■ **INSTRUCTIONS TO FOLLOW**: Write the entries below out again exactly; any picture in them stays out.
>>>>
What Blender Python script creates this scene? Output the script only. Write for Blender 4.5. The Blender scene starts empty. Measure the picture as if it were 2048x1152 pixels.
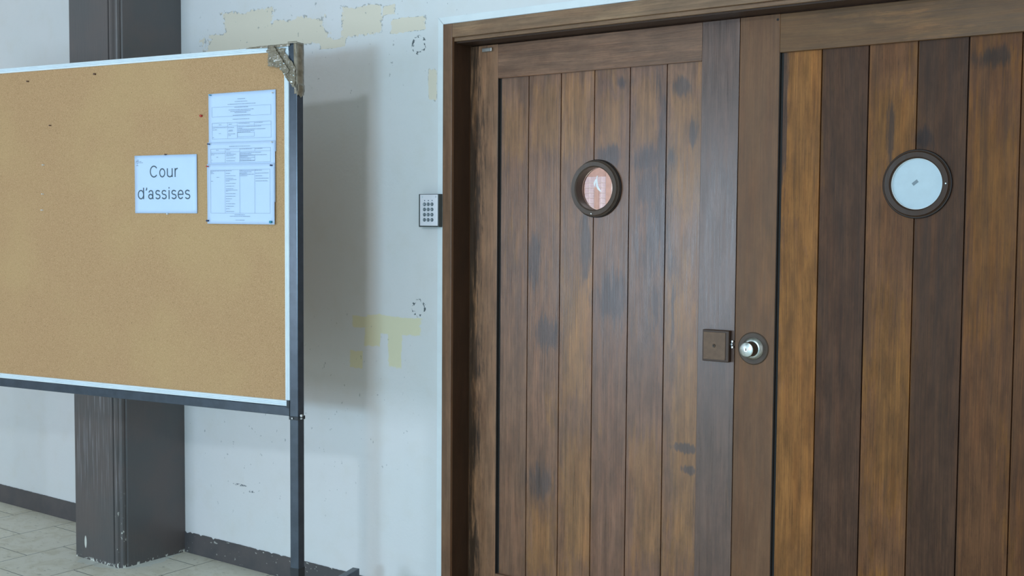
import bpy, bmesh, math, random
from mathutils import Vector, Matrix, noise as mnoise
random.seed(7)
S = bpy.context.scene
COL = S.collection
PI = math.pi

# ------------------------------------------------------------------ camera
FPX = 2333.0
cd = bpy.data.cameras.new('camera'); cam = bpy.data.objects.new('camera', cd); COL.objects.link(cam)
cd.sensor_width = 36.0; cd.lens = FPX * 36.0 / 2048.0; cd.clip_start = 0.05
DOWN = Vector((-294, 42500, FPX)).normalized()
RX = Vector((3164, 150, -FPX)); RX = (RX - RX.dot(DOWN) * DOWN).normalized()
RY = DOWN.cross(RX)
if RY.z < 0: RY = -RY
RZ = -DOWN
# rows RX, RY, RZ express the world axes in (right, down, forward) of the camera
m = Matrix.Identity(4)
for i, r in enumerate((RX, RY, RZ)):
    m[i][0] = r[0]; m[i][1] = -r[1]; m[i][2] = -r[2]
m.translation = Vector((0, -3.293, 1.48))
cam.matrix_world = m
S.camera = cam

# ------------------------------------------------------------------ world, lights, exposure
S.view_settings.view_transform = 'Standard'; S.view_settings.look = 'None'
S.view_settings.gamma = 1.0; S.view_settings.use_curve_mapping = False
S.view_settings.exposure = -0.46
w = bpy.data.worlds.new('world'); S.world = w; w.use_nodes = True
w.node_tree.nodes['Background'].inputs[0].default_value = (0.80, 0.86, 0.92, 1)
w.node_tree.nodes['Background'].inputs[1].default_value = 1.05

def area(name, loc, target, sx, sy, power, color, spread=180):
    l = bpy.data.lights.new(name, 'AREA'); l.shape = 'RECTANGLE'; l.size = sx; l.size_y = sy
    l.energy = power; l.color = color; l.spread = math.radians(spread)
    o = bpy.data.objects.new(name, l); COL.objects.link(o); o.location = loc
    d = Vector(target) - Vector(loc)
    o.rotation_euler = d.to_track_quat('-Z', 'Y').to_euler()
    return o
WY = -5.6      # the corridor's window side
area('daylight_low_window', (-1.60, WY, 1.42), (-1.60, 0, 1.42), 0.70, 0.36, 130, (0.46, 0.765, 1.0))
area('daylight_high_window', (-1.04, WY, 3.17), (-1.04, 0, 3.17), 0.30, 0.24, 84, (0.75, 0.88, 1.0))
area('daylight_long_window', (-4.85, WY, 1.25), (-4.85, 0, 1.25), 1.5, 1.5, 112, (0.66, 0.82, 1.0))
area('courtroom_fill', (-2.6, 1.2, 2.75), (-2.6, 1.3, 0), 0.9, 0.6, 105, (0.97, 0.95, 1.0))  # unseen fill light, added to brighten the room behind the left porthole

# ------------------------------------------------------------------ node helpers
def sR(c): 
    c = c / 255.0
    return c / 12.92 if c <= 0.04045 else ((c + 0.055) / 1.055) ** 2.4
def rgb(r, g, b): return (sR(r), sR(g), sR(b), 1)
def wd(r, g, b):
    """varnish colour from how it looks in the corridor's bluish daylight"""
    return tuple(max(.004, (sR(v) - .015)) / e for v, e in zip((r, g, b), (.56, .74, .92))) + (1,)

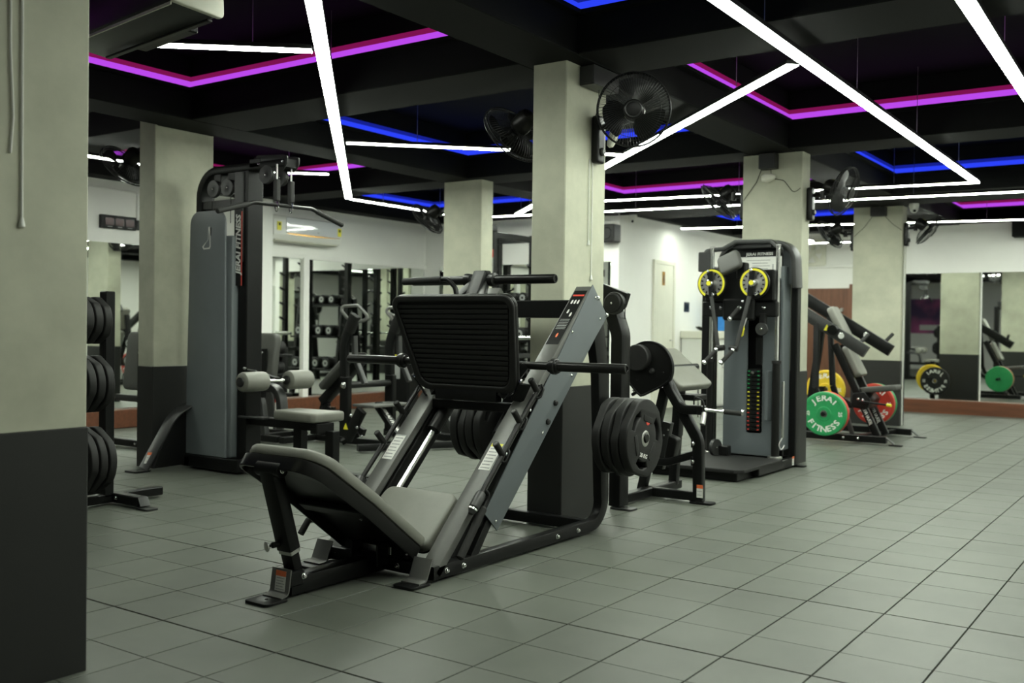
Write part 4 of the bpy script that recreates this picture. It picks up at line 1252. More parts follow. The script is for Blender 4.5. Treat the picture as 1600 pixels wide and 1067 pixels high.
<<<<
■ **RESULT FOR THIS EXERCISE**:
What Blender Python script creates this scene? Output the script only. Write for Blender 4.5. The Blender scene starts empty. Measure the picture as if it were 2048x1152 pixels.
import bpy, bmesh, math, random
from mathutils import Vector, Matrix, noise as mnoise
random.seed(7)
S = bpy.context.scene
COL = S.collection
PI = math.pi

# ------------------------------------------------------------------ camera
FPX = 2333.0
cd = bpy.data.cameras.new('camera'); cam = bpy.data.objects.new('camera', cd); COL.objects.link(cam)
cd.sensor_width = 36.0; cd.lens = FPX * 36.0 / 2048.0; cd.clip_start = 0.05
DOWN = Vector((-294, 42500, FPX)).normalized()
RX = Vector((3164, 150, -FPX)); RX = (RX - RX.dot(DOWN) * DOWN).normalized()
RY = DOWN.cross(RX)
if RY.z < 0: RY = -RY
RZ = -DOWN
# rows RX, RY, RZ express the world axes in (right, down, forward) of the camera
m = Matrix.Identity(4)
for i, r in enumerate((RX, RY, RZ)):
    m[i][0] = r[0]; m[i][1] = -r[1]; m[i][2] = -r[2]
m.translation = Vector((0, -3.293, 1.48))
cam.matrix_world = m
S.camera = cam

# ------------------------------------------------------------------ world, lights, exposure
S.view_settings.view_transform = 'Standard'; S.view_settings.look = 'None'
S.view_settings.gamma = 1.0; S.view_settings.use_curve_mapping = False
S.view_settings.exposure = -0.46
w = bpy.data.worlds.new('world'); S.world = w; w.use_nodes = True
w.node_tree.nodes['Background'].inputs[0].default_value = (0.80, 0.86, 0.92, 1)
w.node_tree.nodes['Background'].inputs[1].default_value = 1.05

def area(name, loc, target, sx, sy, power, color, spread=180):
    l = bpy.data.lights.new(name, 'AREA'); l.shape = 'RECTANGLE'; l.size = sx; l.size_y = sy
    l.energy = power; l.color = color; l.spread = math.radians(spread)
    o = bpy.data.objects.new(name, l); COL.objects.link(o); o.location = loc
    d = Vector(target) - Vector(loc)
    o.rotation_euler = d.to_track_quat('-Z', 'Y').to_euler()
    return o
WY = -5.6      # the corridor's window side
area('daylight_low_window', (-1.60, WY, 1.42), (-1.60, 0, 1.42), 0.70, 0.36, 130, (0.46, 0.765, 1.0))
area('daylight_high_window', (-1.04, WY, 3.17), (-1.04, 0, 3.17), 0.30, 0.24, 84, (0.75, 0.88, 1.0))
area('daylight_long_window', (-4.85, WY, 1.25), (-4.85, 0, 1.25), 1.5, 1.5, 112, (0.66, 0.82, 1.0))
area('courtroom_fill', (-2.6, 1.2, 2.75), (-2.6, 1.3, 0), 0.9, 0.6, 105, (0.97, 0.95, 1.0))  # unseen fill light, added to brighten the room behind the left porthole

# ------------------------------------------------------------------ node helpers
def sR(c): 
    c = c / 255.0
    return c / 12.92 if c <= 0.04045 else ((c + 0.055) / 1.055) ** 2.4
def rgb(r, g, b): return (sR(r), sR(g), sR(b), 1)
def wd(r, g, b):
    """varnish colour from how it looks in the corridor's bluish daylight"""
    return tuple(max(.004, (sR(v) - .015)) / e for v, e in zip((r, g, b), (.56, .74, .92))) + (1,)

Write part 4 of the bpy script that recreates this picture. It picks up at line 1252. More parts follow. The script is for Blender 4.5. Treat the picture as 1600 pixels wide and 1067 pixels high.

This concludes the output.